* Start *

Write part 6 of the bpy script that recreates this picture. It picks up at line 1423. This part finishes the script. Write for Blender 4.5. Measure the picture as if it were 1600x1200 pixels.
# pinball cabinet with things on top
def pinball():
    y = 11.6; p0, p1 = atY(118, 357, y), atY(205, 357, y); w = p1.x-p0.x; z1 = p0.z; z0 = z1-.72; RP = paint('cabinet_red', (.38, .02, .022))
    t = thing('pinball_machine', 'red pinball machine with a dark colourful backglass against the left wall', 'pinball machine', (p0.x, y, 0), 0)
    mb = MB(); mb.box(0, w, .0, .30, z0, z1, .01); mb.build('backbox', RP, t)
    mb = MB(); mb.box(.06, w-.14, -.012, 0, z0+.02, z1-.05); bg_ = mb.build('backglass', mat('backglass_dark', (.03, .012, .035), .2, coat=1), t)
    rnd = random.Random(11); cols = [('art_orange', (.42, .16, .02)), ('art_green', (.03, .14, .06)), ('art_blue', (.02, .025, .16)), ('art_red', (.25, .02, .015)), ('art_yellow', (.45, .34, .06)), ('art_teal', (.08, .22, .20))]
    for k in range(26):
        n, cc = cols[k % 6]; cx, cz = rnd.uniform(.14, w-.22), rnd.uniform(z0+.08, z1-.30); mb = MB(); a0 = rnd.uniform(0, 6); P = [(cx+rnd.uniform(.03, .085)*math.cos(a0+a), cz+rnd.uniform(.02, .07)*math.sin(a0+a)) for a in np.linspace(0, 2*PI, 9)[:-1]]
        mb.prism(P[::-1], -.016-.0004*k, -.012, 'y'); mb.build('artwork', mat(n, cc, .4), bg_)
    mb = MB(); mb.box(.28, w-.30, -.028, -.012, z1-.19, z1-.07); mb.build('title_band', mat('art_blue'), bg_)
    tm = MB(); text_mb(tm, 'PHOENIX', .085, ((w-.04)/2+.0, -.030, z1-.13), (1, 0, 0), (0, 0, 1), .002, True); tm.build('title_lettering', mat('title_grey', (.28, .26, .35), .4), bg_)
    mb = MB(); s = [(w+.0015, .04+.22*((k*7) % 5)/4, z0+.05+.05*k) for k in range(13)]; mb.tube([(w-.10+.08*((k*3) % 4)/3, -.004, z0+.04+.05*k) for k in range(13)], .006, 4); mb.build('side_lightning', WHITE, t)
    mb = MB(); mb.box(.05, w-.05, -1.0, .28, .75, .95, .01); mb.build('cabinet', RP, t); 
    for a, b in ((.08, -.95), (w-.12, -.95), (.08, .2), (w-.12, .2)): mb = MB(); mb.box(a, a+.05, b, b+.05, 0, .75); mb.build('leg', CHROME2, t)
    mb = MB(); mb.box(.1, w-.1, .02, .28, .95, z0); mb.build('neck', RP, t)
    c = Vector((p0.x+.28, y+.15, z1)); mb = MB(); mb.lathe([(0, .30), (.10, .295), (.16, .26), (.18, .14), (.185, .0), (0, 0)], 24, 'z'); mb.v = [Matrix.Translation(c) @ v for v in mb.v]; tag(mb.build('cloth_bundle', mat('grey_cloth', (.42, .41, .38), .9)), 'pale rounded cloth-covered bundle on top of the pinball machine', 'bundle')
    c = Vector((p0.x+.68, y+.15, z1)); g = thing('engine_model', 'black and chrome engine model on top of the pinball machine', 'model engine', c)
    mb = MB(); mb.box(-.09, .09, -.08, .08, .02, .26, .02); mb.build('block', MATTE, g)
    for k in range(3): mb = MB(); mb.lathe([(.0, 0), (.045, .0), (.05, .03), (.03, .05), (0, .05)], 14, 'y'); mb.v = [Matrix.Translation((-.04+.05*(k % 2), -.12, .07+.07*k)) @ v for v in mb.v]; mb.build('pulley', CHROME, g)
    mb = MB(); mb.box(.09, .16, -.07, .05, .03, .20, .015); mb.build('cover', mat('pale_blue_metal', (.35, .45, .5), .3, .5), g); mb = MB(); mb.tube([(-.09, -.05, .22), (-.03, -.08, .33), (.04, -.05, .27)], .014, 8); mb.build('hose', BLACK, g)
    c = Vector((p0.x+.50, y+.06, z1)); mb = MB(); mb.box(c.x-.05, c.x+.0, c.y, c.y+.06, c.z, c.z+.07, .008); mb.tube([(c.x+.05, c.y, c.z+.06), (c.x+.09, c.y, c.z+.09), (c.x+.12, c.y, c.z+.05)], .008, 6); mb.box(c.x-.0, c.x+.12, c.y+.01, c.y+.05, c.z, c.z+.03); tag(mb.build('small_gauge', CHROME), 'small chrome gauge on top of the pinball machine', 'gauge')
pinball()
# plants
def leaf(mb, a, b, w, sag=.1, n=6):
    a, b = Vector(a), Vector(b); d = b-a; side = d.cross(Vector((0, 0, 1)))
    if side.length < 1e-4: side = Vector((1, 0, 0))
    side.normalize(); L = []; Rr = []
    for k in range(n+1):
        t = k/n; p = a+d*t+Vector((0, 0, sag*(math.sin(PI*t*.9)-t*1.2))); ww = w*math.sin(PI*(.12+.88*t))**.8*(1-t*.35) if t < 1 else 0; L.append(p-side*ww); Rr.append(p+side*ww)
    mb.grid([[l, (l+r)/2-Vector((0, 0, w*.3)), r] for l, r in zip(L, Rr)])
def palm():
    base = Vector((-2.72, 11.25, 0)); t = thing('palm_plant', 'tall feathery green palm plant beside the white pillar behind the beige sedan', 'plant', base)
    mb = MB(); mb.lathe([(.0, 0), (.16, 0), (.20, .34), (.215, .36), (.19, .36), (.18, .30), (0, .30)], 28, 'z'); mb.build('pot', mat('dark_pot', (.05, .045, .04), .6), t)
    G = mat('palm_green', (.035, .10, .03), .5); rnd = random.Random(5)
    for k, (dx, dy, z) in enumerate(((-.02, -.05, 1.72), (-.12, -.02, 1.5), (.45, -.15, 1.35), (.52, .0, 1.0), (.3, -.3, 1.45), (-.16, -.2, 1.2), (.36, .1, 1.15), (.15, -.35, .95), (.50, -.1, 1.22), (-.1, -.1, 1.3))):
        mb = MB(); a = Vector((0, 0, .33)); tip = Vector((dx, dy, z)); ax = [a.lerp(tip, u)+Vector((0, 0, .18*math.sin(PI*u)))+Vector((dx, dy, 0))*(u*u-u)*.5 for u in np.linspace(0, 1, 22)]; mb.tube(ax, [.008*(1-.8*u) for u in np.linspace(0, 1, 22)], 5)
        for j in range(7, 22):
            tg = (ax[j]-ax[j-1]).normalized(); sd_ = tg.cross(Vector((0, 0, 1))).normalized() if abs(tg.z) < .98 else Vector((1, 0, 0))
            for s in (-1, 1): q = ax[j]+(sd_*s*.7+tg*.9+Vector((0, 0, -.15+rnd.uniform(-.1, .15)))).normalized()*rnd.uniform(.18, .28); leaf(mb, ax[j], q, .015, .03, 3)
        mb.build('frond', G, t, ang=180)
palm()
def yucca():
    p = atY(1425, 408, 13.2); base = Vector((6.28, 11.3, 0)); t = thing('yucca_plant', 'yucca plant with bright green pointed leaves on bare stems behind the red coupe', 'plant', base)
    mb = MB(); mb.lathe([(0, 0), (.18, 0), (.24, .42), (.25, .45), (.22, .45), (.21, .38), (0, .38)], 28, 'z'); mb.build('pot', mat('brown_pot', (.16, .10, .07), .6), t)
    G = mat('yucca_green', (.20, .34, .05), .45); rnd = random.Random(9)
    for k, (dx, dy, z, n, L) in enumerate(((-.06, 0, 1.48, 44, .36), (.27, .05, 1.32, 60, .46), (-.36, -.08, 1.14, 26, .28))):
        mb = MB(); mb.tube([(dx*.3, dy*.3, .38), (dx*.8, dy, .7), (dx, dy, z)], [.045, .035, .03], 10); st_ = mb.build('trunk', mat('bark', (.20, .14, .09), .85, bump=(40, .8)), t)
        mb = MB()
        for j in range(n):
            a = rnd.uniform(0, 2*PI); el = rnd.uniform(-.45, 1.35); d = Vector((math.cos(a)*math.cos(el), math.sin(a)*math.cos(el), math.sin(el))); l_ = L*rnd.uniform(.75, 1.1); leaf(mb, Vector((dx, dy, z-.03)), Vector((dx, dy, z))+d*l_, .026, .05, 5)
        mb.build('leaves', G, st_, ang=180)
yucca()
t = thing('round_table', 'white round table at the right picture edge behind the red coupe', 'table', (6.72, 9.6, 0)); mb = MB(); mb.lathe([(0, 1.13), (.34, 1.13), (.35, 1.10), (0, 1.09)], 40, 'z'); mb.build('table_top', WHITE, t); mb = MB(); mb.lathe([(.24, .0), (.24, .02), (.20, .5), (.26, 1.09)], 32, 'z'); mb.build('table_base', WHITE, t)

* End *

Aim of the task: List all lines holding the string "picture".

Final result:
Write part 6 of the bpy script that recreates this picture. It picks up at line 1423. This part finishes the script. Write for Blender 4.5. Measure the picture as if it were 1600x1200 pixels.
t = thing('round_table', 'white round table at the right picture edge behind the red coupe', 'table', (6.72, 9.6, 0)); mb = MB(); mb.lathe([(0, 1.13), (.34, 1.13), (.35, 1.10), (0, 1.09)], 40, 'z'); mb.build('table_top', WHITE, t); mb = MB(); mb.lathe([(.24, .0), (.24, .02), (.20, .5), (.26, 1.09)], 32, 'z'); mb.build('table_base', WHITE, t)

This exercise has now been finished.